> _Task instructions_: Filter the listing and keep only the lines with the word "scene".

> _Material for this exercise_:
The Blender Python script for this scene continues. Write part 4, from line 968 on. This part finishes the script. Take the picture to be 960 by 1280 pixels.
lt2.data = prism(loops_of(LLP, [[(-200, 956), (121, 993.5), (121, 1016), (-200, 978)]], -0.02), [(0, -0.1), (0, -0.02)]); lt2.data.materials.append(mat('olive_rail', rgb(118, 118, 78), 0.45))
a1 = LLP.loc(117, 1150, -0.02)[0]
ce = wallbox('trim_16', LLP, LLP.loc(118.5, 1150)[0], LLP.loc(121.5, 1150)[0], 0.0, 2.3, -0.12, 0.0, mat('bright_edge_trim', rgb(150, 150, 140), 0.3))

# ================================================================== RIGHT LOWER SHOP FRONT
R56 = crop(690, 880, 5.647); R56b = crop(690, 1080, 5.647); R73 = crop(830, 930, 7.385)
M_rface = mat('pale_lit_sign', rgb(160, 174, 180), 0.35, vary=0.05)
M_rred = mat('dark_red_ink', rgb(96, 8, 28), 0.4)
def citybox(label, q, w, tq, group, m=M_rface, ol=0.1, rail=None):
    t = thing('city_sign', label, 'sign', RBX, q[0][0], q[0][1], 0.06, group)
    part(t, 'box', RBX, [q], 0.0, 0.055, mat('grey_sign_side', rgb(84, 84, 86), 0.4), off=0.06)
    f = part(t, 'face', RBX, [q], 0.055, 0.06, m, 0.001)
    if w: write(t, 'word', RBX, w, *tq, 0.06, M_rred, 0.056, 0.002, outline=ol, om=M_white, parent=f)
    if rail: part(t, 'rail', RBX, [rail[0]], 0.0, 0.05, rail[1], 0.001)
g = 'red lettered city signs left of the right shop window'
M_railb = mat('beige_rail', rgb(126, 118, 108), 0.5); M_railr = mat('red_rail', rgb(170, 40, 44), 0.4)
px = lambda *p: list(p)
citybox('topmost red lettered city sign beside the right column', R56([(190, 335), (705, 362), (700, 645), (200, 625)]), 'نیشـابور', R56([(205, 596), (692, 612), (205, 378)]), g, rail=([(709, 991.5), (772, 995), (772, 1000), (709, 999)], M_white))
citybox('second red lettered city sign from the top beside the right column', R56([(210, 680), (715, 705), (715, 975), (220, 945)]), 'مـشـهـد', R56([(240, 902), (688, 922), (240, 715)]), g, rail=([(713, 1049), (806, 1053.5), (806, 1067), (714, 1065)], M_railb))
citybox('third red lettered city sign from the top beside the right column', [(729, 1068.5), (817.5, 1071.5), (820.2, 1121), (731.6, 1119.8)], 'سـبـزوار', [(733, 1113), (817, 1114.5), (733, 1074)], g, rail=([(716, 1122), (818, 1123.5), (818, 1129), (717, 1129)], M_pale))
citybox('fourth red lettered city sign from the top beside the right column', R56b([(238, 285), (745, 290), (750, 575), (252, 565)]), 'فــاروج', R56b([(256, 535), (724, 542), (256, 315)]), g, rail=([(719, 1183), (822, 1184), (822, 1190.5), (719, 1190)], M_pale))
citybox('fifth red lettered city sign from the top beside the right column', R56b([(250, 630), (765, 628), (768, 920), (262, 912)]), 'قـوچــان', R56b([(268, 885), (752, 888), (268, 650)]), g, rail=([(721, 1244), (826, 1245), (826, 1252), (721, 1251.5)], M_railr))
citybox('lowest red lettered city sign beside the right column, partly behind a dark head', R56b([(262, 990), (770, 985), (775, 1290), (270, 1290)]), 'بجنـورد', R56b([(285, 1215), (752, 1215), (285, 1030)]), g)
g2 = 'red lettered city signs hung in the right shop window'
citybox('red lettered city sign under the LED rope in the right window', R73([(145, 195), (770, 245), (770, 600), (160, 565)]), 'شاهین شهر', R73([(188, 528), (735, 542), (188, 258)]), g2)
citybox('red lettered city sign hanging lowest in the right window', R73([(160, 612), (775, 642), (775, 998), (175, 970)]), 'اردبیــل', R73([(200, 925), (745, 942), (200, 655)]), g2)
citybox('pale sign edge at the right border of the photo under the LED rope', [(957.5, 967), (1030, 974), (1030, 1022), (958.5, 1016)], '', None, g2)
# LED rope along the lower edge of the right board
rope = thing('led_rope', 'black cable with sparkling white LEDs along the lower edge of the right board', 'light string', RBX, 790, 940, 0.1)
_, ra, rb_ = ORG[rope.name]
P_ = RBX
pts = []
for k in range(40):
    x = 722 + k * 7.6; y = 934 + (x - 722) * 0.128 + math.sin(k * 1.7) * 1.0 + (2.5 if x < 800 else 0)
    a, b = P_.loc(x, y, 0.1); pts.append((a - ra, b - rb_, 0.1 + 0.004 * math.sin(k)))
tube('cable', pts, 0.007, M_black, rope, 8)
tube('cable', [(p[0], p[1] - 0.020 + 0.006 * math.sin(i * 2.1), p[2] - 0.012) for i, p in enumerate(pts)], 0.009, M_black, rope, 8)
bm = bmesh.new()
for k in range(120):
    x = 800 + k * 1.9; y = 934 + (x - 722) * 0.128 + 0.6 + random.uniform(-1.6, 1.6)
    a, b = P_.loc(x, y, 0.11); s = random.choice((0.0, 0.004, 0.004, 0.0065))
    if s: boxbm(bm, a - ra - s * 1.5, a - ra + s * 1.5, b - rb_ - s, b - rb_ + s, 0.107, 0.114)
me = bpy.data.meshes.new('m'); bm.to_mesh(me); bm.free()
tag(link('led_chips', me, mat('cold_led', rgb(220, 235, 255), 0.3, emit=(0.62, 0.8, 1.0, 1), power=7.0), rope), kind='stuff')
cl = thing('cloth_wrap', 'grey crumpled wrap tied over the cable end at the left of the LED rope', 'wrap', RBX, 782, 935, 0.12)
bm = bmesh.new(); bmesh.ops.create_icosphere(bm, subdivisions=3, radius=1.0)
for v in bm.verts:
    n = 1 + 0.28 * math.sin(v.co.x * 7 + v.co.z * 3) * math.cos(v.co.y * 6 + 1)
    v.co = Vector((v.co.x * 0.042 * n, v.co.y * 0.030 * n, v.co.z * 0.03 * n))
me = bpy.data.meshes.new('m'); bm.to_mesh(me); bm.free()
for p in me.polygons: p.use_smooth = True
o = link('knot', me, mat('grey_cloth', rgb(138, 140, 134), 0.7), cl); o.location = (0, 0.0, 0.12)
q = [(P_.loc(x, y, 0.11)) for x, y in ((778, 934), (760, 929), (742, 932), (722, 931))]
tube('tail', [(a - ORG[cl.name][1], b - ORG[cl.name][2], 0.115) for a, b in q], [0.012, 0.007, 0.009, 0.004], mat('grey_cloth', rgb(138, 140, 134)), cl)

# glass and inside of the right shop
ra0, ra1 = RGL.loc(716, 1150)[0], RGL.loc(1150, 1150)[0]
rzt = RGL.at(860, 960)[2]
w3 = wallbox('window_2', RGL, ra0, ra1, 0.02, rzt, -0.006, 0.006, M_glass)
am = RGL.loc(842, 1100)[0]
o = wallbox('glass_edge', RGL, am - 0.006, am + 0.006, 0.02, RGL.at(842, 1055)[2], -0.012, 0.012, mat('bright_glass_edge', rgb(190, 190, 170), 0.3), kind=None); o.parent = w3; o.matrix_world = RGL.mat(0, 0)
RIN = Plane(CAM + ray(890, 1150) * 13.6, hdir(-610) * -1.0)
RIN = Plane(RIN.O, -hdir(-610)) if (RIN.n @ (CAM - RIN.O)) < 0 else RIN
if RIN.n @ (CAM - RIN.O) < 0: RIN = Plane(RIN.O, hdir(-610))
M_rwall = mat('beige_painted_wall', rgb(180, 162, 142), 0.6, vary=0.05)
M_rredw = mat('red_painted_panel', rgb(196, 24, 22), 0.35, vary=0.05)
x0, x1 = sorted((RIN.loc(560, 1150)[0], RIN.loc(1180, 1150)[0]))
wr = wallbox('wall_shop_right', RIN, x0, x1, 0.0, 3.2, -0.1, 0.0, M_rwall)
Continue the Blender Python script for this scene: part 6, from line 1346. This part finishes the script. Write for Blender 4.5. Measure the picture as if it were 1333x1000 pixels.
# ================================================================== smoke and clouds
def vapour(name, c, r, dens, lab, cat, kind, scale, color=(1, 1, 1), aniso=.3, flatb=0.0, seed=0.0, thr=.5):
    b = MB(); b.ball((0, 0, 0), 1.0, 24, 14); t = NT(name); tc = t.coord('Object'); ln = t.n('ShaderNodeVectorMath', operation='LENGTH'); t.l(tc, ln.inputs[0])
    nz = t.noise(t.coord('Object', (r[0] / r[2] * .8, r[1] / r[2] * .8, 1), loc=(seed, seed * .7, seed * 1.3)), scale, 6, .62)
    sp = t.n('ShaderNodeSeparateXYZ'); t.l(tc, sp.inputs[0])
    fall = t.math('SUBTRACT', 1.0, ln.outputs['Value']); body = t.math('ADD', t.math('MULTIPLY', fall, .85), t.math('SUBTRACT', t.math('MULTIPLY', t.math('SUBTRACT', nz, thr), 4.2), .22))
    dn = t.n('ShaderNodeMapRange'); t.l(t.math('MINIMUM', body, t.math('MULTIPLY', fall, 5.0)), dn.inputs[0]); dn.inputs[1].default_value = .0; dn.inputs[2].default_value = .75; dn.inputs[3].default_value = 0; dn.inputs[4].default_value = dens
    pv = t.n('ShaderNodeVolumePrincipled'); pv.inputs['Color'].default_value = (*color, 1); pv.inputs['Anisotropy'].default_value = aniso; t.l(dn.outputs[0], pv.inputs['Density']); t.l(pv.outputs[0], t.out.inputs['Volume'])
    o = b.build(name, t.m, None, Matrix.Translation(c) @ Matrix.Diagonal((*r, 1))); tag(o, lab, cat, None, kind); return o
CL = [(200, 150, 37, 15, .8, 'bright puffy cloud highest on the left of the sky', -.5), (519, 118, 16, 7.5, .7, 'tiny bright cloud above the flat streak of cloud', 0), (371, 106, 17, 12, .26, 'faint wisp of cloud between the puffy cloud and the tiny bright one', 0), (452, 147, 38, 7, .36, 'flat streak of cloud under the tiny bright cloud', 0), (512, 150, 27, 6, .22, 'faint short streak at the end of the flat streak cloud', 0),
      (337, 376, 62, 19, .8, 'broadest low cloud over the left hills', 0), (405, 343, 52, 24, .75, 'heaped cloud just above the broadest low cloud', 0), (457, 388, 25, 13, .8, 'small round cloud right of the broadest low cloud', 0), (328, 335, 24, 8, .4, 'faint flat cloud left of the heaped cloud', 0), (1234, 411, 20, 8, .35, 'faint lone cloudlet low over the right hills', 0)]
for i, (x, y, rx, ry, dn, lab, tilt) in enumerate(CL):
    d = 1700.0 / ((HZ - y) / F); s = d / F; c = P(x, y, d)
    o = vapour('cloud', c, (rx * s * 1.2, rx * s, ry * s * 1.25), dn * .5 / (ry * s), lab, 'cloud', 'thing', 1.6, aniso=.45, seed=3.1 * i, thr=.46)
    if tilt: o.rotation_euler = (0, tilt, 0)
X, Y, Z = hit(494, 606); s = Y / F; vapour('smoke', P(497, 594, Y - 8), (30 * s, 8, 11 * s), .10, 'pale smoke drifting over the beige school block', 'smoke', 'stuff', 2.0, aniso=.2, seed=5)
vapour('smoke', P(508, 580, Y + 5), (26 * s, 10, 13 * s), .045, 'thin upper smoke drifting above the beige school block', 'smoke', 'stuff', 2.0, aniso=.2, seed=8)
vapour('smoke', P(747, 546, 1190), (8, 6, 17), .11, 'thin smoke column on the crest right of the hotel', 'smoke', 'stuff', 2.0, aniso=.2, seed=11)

> _Finished task_:
The Blender Python script for this scene continues. Write part 4, from line 968 on. This part finishes the script. Take the picture to be 960 by 1280 pixels.
Continue the Blender Python script for this scene: part 6, from line 1346. This part finishes the script. Write for Blender 4.5. Measure the picture as if it were 1333x1000 pixels.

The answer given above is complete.